Berlin Retailer Andreas Murkudis Backs New Label Bare
Berlin-based fashion curator Andreas Murkudis is stepping into design with the launch of a new label called Bare, a line built around elevated essentials and a more thoughtful approach to everyday dressing. The brand will officially debut this fall, timed with Paris men’s fashion week and Paris Couture Week, where it will be presented at the Rainbow Wave showroom.
Bare reflects Murkudis’ long-standing philosophy as a retailer: clarity, quality and restraint. Known for his Berlin concept store that carries around 150 carefully selected fashion labels, Murkudis has spent years refining his eye for pieces that last beyond trends. With Bare, he is channeling that experience into a focused wardrobe concept designed to feel calm, functional and enduring.
The label is co-founded with Benoit Duverger, an independent brand consultant and longtime collaborator. Together, they envisioned Bare as a response to the growing complexity of the fashion market. Rather than offering endless drops or seasonal overload, the brand centers on a tight edit of pieces that can be worn repeatedly and styled with ease.
The debut collection includes 22 styles for women and men, covering key wardrobe categories such as coats, soft tailoring, knitwear and shirts. The silhouettes are clean and unfussy, with subtle details that elevate the garments without making them feel overdesigned. Murkudis has described the line as a “perfect little wardrobe” — one that customers can rely on without second-guessing their choices.
Price positioning is a core part of the Bare concept. While the brand sits within the luxury space, it aims to be more transparent and accessible than many designer labels. Shirts are priced between approximately €300 and €600, merino knitwear ranges from €400 to €600, blazers are priced around €1,000 to €1,200, and coats retail between €1,400 and €1,600. Cashmere knits, produced in Scotland, sit at the higher end of the range at around €1,600.
Production is largely based in Japan, chosen for its craftsmanship and consistency, while select knitwear is made in Scotland. The focus throughout the supply chain is on quality materials and reliable construction rather than visual excess.
Creative direction for Bare is led by Bomi Lee, a Berlin-based designer with experience working behind the scenes for brands such as Seya and Muji Labo. Murkudis selected Lee for her understated design sensibility and her ability to translate minimal ideas into practical, well-made garments. While Lee oversees design, Murkudis plays a hands-on role in shaping the overall collection and ensuring it aligns with his standards as a retailer.

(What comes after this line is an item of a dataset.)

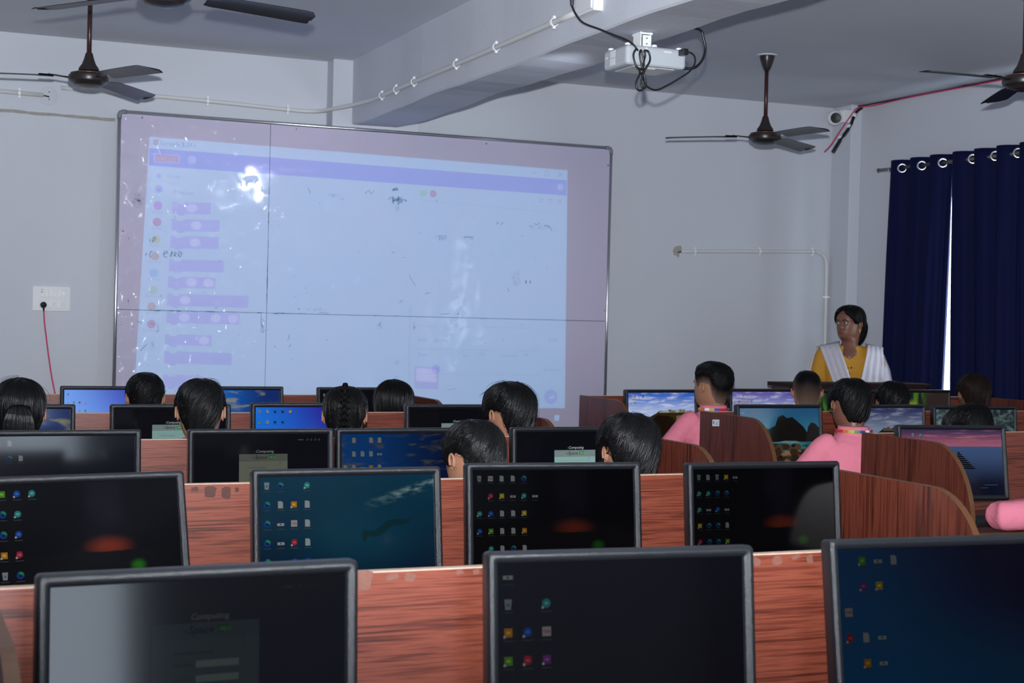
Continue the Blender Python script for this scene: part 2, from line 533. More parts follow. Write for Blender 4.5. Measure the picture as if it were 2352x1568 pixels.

The name Bare carries a subtle sense of humor. Duverger has explained that it nods to the familiar feeling of having “nothing to wear,” despite a full wardrobe. The label aims to solve that problem by offering pieces that feel essential and dependable — clothes that work quietly in daily life rather than demanding attention.
Growth plans for Bare are intentionally measured. The founders are prioritizing slow, controlled expansion, focusing first on select wholesale partners that align with the brand’s values. Target retailers include concept stores such as The Broken Arm in Paris, La Garçonne in New York and Antonia in Milan, alongside one exclusive online partner.
Looking ahead, Murkudis has also hinted at the possibility of opening a standalone Bare store in Paris, should the label gain momentum. The space would extend his curatorial approach beyond Berlin, creating an environment where fashion, design and lifestyle elements coexist in a carefully edited setting.
The launch comes at a strong moment for Murkudis’ Berlin flagship, which reported a solid year in 2025 and continued momentum into 2026, despite broader challenges in global retail. His store attracts a diverse audience, from designers and creatives to students and international shoppers, all drawn to its clear point of view.
With Bare, Murkudis is not chasing novelty or hype. Instead, he is offering a quieter alternative clothing built on trust, restraint and long-term relevance. In a market saturated with choice, Bare positions itself as a reminder that simplicity, when done well, can still feel meaningful and modern.